Brent is many times removed from the early generations that explored the crags lining the southern aspects of Pikes Peak, but he embodies many of the same qualities as those who explored during the golden age of the 70s. He works enough to pay for food, gas, and gear, but prefers to leave ample time for living life the way he wants. And that means climbing as often as possible.
The quiet recesses of the area have been a source of personal growth for Brent, as they have for so many. “Once I discovered what Old Stage had to offer, it became the center of my attention and definitely my most frequented area.” Over the course of a few years, Brent went from spending the better part of a day getting up the Martyr to now developing his own test pieces.

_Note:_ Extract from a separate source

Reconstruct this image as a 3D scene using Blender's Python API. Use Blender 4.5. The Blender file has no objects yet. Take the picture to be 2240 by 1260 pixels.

Old Stage Road has always been a place of disparate experiences. Wild, yet easily accessible. Beautiful, yet scarred. Steeped in history, yet constantly rewritten. Early pioneers wandered the steep valleys and peaks without maps, while today’s climbers find their way with Caltopo and scroll through beta on Mountainproj while racking up. The experience has evolved, but the draw remains the same. This new guidebook doesn’t just document history; it captures a living landscape and a community in constant change. If Sam and Dakota get it right, which I believe they will, it won’t just make climbing more accessible; it will help preserve a culture that both honors the past while taking responsibility for the future. Hell, maybe that’s the true promise of “The Stage”: it’s not just a first adventure, but a place you return to, again and again, to see who you’ve become.





Great write-up, Phil! I loved it! Very well said! The new guidebook will be awesome!
I spent a fair amount of time at Big Chief in the 70's,Did the first ascent of the big dihedral in the first picture with Earl Wiggins in 1975 or so,named it Solid Air but don't know if it got changed. Did the first of the little peapod thing as well. Keith Angus did the first ascent of Dangling Participle, the big chock stone. Did an offwidth and hand crack with him as well but can't remember the name of it. Bob Robertson did the first ascent of Australian Flyer.